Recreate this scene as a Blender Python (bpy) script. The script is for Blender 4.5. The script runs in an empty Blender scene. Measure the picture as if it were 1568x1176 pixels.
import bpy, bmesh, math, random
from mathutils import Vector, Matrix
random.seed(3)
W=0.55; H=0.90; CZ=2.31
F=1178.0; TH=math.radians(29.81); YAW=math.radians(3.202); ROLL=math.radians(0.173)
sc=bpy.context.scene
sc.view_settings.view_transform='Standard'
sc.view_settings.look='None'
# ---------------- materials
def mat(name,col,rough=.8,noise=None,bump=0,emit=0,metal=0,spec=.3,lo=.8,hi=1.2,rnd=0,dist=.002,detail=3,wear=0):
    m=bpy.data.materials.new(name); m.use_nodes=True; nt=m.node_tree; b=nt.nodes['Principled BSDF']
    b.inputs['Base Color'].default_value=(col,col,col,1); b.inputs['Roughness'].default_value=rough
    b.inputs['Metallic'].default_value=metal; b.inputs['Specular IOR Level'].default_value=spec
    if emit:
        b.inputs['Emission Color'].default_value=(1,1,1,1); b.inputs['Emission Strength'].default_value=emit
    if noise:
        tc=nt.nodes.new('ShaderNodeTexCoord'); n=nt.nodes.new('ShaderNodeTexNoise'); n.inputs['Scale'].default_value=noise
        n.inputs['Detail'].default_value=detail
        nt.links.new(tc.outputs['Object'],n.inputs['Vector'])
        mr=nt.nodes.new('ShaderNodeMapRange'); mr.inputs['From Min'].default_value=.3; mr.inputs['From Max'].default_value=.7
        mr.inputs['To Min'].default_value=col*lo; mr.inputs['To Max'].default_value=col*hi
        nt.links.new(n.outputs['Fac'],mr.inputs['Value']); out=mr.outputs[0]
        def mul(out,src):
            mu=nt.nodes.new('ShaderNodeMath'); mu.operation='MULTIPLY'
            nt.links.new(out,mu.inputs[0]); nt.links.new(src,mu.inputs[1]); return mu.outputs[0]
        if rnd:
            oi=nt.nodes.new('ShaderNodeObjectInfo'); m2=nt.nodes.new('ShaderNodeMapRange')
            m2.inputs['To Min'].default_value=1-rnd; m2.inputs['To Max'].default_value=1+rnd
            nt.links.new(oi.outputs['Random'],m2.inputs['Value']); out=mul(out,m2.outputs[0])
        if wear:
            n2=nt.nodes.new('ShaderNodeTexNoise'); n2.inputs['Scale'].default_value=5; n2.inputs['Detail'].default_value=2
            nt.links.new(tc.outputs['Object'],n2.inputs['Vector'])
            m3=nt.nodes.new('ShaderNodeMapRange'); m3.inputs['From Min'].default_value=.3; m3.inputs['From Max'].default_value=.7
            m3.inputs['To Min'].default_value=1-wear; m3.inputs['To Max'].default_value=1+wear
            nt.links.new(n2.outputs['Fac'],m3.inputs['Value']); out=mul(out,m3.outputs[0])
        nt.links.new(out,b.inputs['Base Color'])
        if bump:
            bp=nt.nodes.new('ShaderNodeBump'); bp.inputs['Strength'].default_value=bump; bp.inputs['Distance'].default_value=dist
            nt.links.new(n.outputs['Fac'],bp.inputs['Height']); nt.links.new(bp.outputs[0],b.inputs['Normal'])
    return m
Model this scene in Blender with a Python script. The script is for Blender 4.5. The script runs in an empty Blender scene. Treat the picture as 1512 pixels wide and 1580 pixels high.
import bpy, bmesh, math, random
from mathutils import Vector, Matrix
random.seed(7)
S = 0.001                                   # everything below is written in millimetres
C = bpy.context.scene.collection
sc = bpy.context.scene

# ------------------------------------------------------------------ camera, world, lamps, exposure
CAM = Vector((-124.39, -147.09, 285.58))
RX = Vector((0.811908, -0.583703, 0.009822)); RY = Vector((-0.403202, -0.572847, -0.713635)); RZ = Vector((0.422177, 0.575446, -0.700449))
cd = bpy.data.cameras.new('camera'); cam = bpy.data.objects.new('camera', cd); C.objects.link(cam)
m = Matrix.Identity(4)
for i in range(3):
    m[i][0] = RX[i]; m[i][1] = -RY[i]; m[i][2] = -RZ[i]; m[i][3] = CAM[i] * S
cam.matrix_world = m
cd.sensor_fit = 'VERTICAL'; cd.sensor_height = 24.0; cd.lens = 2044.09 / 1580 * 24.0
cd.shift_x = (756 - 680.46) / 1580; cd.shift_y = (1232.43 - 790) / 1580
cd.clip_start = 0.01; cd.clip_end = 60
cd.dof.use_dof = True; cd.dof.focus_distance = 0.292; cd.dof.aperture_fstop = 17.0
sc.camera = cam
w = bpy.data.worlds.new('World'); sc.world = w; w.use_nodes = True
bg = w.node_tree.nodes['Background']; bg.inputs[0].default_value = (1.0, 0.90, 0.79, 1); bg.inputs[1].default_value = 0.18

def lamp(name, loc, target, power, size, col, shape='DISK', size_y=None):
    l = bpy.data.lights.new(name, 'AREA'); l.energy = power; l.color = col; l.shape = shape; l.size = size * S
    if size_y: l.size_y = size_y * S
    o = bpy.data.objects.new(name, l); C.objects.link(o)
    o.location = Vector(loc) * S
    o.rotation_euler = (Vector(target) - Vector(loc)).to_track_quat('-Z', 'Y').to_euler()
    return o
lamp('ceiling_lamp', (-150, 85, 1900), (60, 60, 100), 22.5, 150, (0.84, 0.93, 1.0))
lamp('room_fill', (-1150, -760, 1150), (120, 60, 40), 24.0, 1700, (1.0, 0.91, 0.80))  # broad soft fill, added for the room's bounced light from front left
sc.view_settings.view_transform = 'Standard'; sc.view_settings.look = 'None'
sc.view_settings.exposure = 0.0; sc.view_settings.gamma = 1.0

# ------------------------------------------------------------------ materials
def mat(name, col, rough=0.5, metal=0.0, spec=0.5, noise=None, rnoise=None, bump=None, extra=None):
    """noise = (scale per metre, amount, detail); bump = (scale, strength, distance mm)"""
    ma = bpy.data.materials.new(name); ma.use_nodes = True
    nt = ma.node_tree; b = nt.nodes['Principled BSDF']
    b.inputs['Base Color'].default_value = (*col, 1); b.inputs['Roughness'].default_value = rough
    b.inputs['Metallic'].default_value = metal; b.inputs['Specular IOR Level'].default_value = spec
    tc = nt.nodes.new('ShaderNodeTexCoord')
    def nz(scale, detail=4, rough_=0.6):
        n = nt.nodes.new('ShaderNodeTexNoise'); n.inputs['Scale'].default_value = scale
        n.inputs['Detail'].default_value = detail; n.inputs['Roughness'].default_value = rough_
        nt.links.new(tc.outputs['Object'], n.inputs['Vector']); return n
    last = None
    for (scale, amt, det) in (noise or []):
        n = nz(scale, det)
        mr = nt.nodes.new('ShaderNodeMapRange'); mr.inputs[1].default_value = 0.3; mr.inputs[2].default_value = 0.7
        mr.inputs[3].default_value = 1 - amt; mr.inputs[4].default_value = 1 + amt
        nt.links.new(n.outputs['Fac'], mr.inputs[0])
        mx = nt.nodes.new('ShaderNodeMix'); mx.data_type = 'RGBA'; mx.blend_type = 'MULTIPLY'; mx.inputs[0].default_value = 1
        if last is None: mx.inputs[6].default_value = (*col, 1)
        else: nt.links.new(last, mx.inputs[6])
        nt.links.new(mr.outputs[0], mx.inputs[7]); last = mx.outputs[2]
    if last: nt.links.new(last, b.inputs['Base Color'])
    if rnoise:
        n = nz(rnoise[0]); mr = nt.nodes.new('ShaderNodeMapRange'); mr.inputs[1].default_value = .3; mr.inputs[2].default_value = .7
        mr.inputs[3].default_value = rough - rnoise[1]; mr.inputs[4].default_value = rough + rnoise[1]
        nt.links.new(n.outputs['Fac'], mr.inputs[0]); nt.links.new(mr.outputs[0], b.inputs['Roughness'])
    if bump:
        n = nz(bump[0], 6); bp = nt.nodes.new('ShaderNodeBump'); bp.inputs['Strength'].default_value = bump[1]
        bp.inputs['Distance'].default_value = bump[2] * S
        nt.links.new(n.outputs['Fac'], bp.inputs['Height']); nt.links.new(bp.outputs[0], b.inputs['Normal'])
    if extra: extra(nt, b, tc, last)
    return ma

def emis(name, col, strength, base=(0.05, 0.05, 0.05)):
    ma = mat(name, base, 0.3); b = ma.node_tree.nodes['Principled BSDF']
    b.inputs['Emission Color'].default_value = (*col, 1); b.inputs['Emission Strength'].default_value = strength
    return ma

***

PROBLEM: Return verbatim the lines that run from the line containing "Model this scene" through the line containing "sc.view_settings.exposure = 0.0;", inclusive.

OUTPUT OF THE EXERCISE:
Model this scene in Blender with a Python script. The script is for Blender 4.5. The script runs in an empty Blender scene. Treat the picture as 1512 pixels wide and 1580 pixels high.
import bpy, bmesh, math, random
from mathutils import Vector, Matrix
random.seed(7)
S = 0.001                                   # everything below is written in millimetres
C = bpy.context.scene.collection
sc = bpy.context.scene

# ------------------------------------------------------------------ camera, world, lamps, exposure
CAM = Vector((-124.39, -147.09, 285.58))
RX = Vector((0.811908, -0.583703, 0.009822)); RY = Vector((-0.403202, -0.572847, -0.713635)); RZ = Vector((0.422177, 0.575446, -0.700449))
cd = bpy.data.cameras.new('camera'); cam = bpy.data.objects.new('camera', cd); C.objects.link(cam)
m = Matrix.Identity(4)
for i in range(3):
    m[i][0] = RX[i]; m[i][1] = -RY[i]; m[i][2] = -RZ[i]; m[i][3] = CAM[i] * S
cam.matrix_world = m
cd.sensor_fit = 'VERTICAL'; cd.sensor_height = 24.0; cd.lens = 2044.09 / 1580 * 24.0
cd.shift_x = (756 - 680.46) / 1580; cd.shift_y = (1232.43 - 790) / 1580
cd.clip_start = 0.01; cd.clip_end = 60
cd.dof.use_dof = True; cd.dof.focus_distance = 0.292; cd.dof.aperture_fstop = 17.0
sc.camera = cam
w = bpy.data.worlds.new('World'); sc.world = w; w.use_nodes = True
bg = w.node_tree.nodes['Background']; bg.inputs[0].default_value = (1.0, 0.90, 0.79, 1); bg.inputs[1].default_value = 0.18

def lamp(name, loc, target, power, size, col, shape='DISK', size_y=None):
    l = bpy.data.lights.new(name, 'AREA'); l.energy = power; l.color = col; l.shape = shape; l.size = size * S
    if size_y: l.size_y = size_y * S
    o = bpy.data.objects.new(name, l); C.objects.link(o)
    o.location = Vector(loc) * S
    o.rotation_euler = (Vector(target) - Vector(loc)).to_track_quat('-Z', 'Y').to_euler()
    return o
lamp('ceiling_lamp', (-150, 85, 1900), (60, 60, 100), 22.5, 150, (0.84, 0.93, 1.0))
lamp('room_fill', (-1150, -760, 1150), (120, 60, 40), 24.0, 1700, (1.0, 0.91, 0.80))  # broad soft fill, added for the room's bounced light from front left
sc.view_settings.view_transform = 'Standard'; sc.view_settings.look = 'None'
sc.view_settings.exposure = 0.0; sc.view_settings.gamma = 1.0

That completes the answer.